Task requirements:
Please return the full listing below without altering anything.

Information shown:
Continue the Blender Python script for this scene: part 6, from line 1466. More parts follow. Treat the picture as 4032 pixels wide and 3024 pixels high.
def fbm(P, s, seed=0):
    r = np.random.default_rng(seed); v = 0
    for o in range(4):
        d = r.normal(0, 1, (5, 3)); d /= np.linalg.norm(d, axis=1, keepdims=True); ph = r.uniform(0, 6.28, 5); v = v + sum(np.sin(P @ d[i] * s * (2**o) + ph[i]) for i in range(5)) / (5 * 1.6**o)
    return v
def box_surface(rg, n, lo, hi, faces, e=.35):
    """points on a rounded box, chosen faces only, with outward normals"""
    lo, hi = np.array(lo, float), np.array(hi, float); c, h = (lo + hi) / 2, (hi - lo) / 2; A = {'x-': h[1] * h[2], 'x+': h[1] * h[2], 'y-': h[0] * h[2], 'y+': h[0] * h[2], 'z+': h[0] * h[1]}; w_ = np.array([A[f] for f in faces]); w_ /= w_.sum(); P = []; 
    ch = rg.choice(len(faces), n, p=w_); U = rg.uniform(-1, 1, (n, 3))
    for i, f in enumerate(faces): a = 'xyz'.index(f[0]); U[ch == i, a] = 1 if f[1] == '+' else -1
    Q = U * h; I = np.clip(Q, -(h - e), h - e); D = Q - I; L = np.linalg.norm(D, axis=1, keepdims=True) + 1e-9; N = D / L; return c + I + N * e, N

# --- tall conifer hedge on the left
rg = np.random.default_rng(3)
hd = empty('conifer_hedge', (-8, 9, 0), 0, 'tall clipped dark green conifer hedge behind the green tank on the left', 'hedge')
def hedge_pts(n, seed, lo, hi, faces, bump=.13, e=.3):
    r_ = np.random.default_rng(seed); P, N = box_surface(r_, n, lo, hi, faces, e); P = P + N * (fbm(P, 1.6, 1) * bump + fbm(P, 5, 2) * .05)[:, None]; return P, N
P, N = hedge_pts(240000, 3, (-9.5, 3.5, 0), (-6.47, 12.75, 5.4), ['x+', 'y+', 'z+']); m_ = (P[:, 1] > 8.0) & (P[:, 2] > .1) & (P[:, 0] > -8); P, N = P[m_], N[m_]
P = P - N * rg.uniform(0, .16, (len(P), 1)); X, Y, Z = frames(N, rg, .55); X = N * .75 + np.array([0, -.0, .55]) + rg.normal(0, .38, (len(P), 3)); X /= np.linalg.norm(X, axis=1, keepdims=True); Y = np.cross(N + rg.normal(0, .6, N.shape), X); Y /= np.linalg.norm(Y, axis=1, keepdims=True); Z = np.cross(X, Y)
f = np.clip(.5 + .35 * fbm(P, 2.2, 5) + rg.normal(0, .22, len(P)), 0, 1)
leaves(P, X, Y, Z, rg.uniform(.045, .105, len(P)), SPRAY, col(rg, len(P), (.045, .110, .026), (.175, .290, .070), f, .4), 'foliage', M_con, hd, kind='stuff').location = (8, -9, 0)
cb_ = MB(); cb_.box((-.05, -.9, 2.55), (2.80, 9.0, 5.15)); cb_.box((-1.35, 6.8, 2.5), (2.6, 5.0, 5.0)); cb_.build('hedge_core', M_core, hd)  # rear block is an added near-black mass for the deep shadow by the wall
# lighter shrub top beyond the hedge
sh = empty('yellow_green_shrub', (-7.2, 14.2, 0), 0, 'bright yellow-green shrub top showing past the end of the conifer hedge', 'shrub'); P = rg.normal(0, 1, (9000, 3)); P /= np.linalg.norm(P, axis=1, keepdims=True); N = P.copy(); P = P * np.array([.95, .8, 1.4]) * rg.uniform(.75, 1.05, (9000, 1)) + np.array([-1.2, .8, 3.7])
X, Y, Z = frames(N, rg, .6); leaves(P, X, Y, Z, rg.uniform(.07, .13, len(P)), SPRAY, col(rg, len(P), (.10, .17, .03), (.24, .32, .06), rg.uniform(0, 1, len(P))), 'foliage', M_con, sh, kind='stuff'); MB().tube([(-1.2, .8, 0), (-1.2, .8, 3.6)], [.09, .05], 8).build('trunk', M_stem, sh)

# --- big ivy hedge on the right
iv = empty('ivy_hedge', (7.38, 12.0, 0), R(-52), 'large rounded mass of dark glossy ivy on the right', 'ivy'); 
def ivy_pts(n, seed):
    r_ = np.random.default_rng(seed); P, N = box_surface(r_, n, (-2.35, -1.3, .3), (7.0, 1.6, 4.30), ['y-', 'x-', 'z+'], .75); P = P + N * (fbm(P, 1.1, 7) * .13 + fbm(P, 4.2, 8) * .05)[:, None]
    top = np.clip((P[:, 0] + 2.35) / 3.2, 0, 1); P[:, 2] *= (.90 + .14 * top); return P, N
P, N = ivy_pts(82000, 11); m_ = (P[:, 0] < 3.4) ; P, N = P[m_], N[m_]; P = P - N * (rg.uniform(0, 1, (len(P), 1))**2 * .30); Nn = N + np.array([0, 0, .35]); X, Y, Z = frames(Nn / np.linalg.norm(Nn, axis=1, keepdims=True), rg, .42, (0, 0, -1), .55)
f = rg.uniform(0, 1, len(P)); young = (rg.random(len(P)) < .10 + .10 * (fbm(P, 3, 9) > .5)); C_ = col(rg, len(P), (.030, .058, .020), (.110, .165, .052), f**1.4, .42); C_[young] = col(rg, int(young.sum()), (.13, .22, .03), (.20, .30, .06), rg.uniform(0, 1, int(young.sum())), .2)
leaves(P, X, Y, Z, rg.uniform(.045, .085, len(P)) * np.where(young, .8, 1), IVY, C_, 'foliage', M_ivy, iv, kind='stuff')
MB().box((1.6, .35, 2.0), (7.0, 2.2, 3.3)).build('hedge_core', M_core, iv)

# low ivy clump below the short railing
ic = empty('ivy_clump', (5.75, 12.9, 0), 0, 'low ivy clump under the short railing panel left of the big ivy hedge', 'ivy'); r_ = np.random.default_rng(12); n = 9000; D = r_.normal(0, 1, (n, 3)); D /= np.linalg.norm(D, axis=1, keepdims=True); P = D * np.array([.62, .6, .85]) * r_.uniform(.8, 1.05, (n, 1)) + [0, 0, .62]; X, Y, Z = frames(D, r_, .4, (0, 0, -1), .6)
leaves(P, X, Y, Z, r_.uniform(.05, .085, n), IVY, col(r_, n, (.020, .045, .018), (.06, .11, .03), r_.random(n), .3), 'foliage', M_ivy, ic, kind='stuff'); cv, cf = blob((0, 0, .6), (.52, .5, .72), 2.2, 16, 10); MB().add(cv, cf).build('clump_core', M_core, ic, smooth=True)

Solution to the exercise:
Continue the Blender Python script for this scene: part 6, from line 1466. More parts follow. Treat the picture as 4032 pixels wide and 3024 pixels high.
def fbm(P, s, seed=0):
    r = np.random.default_rng(seed); v = 0
    for o in range(4):
        d = r.normal(0, 1, (5, 3)); d /= np.linalg.norm(d, axis=1, keepdims=True); ph = r.uniform(0, 6.28, 5); v = v + sum(np.sin(P @ d[i] * s * (2**o) + ph[i]) for i in range(5)) / (5 * 1.6**o)
    return v
def box_surface(rg, n, lo, hi, faces, e=.35):
    """points on a rounded box, chosen faces only, with outward normals"""
    lo, hi = np.array(lo, float), np.array(hi, float); c, h = (lo + hi) / 2, (hi - lo) / 2; A = {'x-': h[1] * h[2], 'x+': h[1] * h[2], 'y-': h[0] * h[2], 'y+': h[0] * h[2], 'z+': h[0] * h[1]}; w_ = np.array([A[f] for f in faces]); w_ /= w_.sum(); P = []; 
    ch = rg.choice(len(faces), n, p=w_); U = rg.uniform(-1, 1, (n, 3))
    for i, f in enumerate(faces): a = 'xyz'.index(f[0]); U[ch == i, a] = 1 if f[1] == '+' else -1
    Q = U * h; I = np.clip(Q, -(h - e), h - e); D = Q - I; L = np.linalg.norm(D, axis=1, keepdims=True) + 1e-9; N = D / L; return c + I + N * e, N

# --- tall conifer hedge on the left
rg = np.random.default_rng(3)
hd = empty('conifer_hedge', (-8, 9, 0), 0, 'tall clipped dark green conifer hedge behind the green tank on the left', 'hedge')
def hedge_pts(n, seed, lo, hi, faces, bump=.13, e=.3):
    r_ = np.random.default_rng(seed); P, N = box_surface(r_, n, lo, hi, faces, e); P = P + N * (fbm(P, 1.6, 1) * bump + fbm(P, 5, 2) * .05)[:, None]; return P, N
P, N = hedge_pts(240000, 3, (-9.5, 3.5, 0), (-6.47, 12.75, 5.4), ['x+', 'y+', 'z+']); m_ = (P[:, 1] > 8.0) & (P[:, 2] > .1) & (P[:, 0] > -8); P, N = P[m_], N[m_]
P = P - N * rg.uniform(0, .16, (len(P), 1)); X, Y, Z = frames(N, rg, .55); X = N * .75 + np.array([0, -.0, .55]) + rg.normal(0, .38, (len(P), 3)); X /= np.linalg.norm(X, axis=1, keepdims=True); Y = np.cross(N + rg.normal(0, .6, N.shape), X); Y /= np.linalg.norm(Y, axis=1, keepdims=True); Z = np.cross(X, Y)
f = np.clip(.5 + .35 * fbm(P, 2.2, 5) + rg.normal(0, .22, len(P)), 0, 1)
leaves(P, X, Y, Z, rg.uniform(.045, .105, len(P)), SPRAY, col(rg, len(P), (.045, .110, .026), (.175, .290, .070), f, .4), 'foliage', M_con, hd, kind='stuff').location = (8, -9, 0)
cb_ = MB(); cb_.box((-.05, -.9, 2.55), (2.80, 9.0, 5.15)); cb_.box((-1.35, 6.8, 2.5), (2.6, 5.0, 5.0)); cb_.build('hedge_core', M_core, hd)  # rear block is an added near-black mass for the deep shadow by the wall
# lighter shrub top beyond the hedge
sh = empty('yellow_green_shrub', (-7.2, 14.2, 0), 0, 'bright yellow-green shrub top showing past the end of the conifer hedge', 'shrub'); P = rg.normal(0, 1, (9000, 3)); P /= np.linalg.norm(P, axis=1, keepdims=True); N = P.copy(); P = P * np.array([.95, .8, 1.4]) * rg.uniform(.75, 1.05, (9000, 1)) + np.array([-1.2, .8, 3.7])
X, Y, Z = frames(N, rg, .6); leaves(P, X, Y, Z, rg.uniform(.07, .13, len(P)), SPRAY, col(rg, len(P), (.10, .17, .03), (.24, .32, .06), rg.uniform(0, 1, len(P))), 'foliage', M_con, sh, kind='stuff'); MB().tube([(-1.2, .8, 0), (-1.2, .8, 3.6)], [.09, .05], 8).build('trunk', M_stem, sh)

# --- big ivy hedge on the right
iv = empty('ivy_hedge', (7.38, 12.0, 0), R(-52), 'large rounded mass of dark glossy ivy on the right', 'ivy'); 
def ivy_pts(n, seed):
    r_ = np.random.default_rng(seed); P, N = box_surface(r_, n, (-2.35, -1.3, .3), (7.0, 1.6, 4.30), ['y-', 'x-', 'z+'], .75); P = P + N * (fbm(P, 1.1, 7) * .13 + fbm(P, 4.2, 8) * .05)[:, None]
    top = np.clip((P[:, 0] + 2.35) / 3.2, 0, 1); P[:, 2] *= (.90 + .14 * top); return P, N
P, N = ivy_pts(82000, 11); m_ = (P[:, 0] < 3.4) ; P, N = P[m_], N[m_]; P = P - N * (rg.uniform(0, 1, (len(P), 1))**2 * .30); Nn = N + np.array([0, 0, .35]); X, Y, Z = frames(Nn / np.linalg.norm(Nn, axis=1, keepdims=True), rg, .42, (0, 0, -1), .55)
f = rg.uniform(0, 1, len(P)); young = (rg.random(len(P)) < .10 + .10 * (fbm(P, 3, 9) > .5)); C_ = col(rg, len(P), (.030, .058, .020), (.110, .165, .052), f**1.4, .42); C_[young] = col(rg, int(young.sum()), (.13, .22, .03), (.20, .30, .06), rg.uniform(0, 1, int(young.sum())), .2)
leaves(P, X, Y, Z, rg.uniform(.045, .085, len(P)) * np.where(young, .8, 1), IVY, C_, 'foliage', M_ivy, iv, kind='stuff')
MB().box((1.6, .35, 2.0), (7.0, 2.2, 3.3)).build('hedge_core', M_core, iv)

# low ivy clump below the short railing
ic = empty('ivy_clump', (5.75, 12.9, 0), 0, 'low ivy clump under the short railing panel left of the big ivy hedge', 'ivy'); r_ = np.random.default_rng(12); n = 9000; D = r_.normal(0, 1, (n, 3)); D /= np.linalg.norm(D, axis=1, keepdims=True); P = D * np.array([.62, .6, .85]) * r_.uniform(.8, 1.05, (n, 1)) + [0, 0, .62]; X, Y, Z = frames(D, r_, .4, (0, 0, -1), .6)
leaves(P, X, Y, Z, r_.uniform(.05, .085, n), IVY, col(r_, n, (.020, .045, .018), (.06, .11, .03), r_.random(n), .3), 'foliage', M_ivy, ic, kind='stuff'); cv, cf = blob((0, 0, .6), (.52, .5, .72), 2.2, 16, 10); MB().add(cv, cf).build('clump_core', M_core, ic, smooth=True)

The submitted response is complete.